The European Union is considering building two undersea cables to connect to Asia via the Arctic. One of these projects proposes to go through Canada’s Northwest Passage, while the other will start in Scandinavia and cut directly through the North Pole. According to The Verge, the EU started looking north after recent turmoil in the Middle East, where 90% of the Europe-Asia internet traffic currently transits, resulting in multiple incidents of cut cables that have led to disruption.
The current situation started in 2024, when a Houthi missile struck a ship transiting the Red Sea through the narrow strait between Yemen and Djibouti. The attack caused the ship to drift aimlessly in the area, and its anchor cut three undersea cables going through the natural chokepoint. It took more than four months of negotiations before a cable repair ship could be brought in to mend the damage without getting attacked itself.
This regional instability is the primary reason why the EU is seeking new routes to Asia. At the moment, its alternatives are to either go through the United States or Russia. Going through the polar region is the only route that won’t go through territory controlled by other governments, but the proposed project, called Polar Connect, has its own challenges.
Ice and icebergs are the biggest issue with going through the Arctic region. These massive chunks of ice could scrape the seabed where the cables lie. Furthermore, there are no icebreaking cable-laying ships, so any operation would need at least two vessels, or a new cable-laying icebreaker, to get the job done. Finally, there’s the question of maintenance.
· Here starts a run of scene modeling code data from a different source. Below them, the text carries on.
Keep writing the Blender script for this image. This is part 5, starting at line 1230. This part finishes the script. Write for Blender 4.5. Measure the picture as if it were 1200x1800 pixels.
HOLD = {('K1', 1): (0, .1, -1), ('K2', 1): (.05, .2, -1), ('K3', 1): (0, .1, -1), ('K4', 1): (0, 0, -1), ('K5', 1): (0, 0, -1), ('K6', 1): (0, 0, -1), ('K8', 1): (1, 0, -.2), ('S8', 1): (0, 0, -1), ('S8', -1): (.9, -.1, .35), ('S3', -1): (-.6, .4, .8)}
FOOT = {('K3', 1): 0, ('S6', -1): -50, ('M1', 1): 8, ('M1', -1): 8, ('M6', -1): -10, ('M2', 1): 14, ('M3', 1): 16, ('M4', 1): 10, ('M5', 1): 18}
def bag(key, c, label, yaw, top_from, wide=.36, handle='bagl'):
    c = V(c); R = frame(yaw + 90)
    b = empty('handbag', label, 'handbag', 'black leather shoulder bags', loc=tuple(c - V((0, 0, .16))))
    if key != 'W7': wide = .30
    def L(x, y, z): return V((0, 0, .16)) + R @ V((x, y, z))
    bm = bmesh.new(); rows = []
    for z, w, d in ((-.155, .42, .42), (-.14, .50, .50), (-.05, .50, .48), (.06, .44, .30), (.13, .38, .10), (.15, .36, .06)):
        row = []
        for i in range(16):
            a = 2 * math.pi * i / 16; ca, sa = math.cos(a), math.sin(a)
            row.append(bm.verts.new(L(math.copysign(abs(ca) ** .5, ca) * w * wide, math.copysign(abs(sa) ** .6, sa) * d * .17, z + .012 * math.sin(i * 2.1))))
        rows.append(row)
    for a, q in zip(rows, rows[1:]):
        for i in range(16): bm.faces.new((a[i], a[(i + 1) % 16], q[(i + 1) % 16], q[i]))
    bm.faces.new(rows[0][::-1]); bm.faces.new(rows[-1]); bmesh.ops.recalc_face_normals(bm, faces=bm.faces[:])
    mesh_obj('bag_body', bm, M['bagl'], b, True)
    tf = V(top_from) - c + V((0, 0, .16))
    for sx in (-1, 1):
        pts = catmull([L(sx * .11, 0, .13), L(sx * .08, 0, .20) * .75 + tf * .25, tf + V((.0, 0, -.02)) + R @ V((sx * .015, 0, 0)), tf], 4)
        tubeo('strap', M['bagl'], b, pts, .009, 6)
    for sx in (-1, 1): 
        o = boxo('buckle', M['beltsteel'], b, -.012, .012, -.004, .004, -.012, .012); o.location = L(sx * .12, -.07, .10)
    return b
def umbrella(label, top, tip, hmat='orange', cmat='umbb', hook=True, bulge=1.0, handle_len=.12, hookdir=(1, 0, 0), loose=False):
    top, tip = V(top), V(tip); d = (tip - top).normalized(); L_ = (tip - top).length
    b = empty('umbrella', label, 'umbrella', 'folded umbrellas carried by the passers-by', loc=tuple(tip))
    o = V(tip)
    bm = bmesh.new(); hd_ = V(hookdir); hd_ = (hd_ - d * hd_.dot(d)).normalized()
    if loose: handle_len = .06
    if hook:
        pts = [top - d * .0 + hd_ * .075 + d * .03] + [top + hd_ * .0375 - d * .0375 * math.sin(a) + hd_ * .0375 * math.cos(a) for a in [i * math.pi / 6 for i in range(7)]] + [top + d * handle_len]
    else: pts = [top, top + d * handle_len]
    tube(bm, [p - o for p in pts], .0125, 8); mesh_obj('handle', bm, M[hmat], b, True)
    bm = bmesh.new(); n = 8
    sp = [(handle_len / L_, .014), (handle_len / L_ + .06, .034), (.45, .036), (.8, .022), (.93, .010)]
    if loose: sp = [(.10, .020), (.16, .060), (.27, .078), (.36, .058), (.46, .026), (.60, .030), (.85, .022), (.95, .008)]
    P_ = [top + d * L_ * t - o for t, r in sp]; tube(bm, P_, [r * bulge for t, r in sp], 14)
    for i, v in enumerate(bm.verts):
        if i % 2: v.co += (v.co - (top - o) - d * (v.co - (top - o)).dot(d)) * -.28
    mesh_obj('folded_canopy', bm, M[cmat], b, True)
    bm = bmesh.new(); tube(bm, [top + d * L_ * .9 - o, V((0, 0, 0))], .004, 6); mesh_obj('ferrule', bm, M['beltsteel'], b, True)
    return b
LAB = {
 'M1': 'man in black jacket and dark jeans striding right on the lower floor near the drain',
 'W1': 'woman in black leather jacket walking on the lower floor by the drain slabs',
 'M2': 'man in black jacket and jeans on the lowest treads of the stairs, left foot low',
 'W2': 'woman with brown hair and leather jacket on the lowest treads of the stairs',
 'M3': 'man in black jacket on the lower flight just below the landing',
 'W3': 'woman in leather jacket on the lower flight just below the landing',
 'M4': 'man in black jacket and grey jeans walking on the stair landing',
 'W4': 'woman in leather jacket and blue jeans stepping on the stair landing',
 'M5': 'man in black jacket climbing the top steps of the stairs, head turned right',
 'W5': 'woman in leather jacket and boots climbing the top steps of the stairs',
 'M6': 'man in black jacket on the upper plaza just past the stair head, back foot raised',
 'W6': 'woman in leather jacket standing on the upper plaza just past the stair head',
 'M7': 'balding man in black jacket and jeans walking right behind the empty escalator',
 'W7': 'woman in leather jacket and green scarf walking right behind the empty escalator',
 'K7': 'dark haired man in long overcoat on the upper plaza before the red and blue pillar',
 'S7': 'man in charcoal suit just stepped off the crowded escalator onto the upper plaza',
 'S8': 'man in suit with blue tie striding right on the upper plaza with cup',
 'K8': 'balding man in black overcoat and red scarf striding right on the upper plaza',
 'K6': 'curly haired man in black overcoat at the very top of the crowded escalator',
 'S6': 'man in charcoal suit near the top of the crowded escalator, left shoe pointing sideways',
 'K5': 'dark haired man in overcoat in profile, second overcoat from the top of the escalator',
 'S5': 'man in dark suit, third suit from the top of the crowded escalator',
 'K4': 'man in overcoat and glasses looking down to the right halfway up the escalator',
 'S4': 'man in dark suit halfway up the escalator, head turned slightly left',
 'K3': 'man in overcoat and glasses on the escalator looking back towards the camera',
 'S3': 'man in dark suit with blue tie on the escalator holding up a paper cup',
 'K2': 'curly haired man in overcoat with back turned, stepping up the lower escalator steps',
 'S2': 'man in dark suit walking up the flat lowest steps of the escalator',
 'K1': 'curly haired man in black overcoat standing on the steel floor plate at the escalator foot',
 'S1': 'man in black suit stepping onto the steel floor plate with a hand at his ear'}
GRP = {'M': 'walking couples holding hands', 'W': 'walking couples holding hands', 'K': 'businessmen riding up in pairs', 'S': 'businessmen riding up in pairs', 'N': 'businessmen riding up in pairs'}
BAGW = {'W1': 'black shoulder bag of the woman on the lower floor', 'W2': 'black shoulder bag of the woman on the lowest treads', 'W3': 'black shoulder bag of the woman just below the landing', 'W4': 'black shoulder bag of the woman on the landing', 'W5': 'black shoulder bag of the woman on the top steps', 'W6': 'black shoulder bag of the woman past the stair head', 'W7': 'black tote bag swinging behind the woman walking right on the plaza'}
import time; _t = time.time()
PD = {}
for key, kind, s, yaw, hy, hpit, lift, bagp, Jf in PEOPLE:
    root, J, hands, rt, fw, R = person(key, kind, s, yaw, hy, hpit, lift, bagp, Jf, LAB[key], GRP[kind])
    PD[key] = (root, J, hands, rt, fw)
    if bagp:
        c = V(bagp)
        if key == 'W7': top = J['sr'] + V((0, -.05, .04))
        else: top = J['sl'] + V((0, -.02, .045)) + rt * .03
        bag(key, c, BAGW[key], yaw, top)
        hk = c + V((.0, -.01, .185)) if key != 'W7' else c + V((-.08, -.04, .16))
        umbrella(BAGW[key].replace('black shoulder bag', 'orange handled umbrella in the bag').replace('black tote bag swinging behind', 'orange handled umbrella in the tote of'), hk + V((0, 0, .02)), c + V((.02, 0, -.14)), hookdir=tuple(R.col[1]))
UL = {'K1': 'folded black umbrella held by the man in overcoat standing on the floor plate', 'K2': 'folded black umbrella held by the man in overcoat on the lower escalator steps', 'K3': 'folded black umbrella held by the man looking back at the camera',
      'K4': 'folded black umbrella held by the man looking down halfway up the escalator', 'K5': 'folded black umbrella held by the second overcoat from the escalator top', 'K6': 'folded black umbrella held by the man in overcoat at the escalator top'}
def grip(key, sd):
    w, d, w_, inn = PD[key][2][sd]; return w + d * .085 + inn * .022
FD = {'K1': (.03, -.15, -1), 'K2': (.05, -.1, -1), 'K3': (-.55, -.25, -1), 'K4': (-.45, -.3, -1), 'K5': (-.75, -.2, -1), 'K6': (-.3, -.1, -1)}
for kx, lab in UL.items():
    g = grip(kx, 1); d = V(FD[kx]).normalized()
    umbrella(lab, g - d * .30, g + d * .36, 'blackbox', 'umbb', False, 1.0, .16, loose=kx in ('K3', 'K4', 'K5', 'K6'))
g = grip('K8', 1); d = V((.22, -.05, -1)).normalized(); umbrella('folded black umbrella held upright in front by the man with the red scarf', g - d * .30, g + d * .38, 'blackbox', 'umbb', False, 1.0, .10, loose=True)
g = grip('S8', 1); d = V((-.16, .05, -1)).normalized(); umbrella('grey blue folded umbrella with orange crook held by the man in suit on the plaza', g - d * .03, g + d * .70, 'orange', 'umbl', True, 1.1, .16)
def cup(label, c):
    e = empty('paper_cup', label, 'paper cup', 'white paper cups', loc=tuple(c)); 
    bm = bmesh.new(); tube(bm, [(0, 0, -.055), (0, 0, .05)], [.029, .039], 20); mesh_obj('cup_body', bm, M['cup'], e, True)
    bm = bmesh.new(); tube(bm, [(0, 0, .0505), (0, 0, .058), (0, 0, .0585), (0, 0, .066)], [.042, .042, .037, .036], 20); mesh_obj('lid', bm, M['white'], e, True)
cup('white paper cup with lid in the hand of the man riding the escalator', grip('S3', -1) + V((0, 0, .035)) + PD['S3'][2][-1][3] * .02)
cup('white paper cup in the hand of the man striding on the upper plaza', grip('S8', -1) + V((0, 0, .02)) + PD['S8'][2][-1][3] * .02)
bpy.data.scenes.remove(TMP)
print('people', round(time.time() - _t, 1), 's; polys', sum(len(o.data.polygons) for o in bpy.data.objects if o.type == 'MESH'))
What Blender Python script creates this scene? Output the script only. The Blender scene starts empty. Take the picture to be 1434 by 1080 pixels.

Expensive repair costs due to the Arctic conditions and consequent lengthy downtimes would seem to make this route economically unfeasible.
Polar Connect would appear to face similar issues, but it seems that current global geopolitics are driving Europe to invest in an alternative that isn’t subject to the whims of unstable leaders. It aims to have the cable operational by 2030, but working in the challenging conditions of the Arctic will certainly have an impact on this schedule.
The EU isn’t the only region looking for alternatives to the Middle East bottleneck when it comes to undersea cables. Meta announced Project Waterworth in early 2025, which aims to bypass major chokepoints like the Middle East and the Strait of Malacca. Just like Polar Connect, this project aims to create an “information superhighway” that won’t be affected by geopolitical hotspots across the world.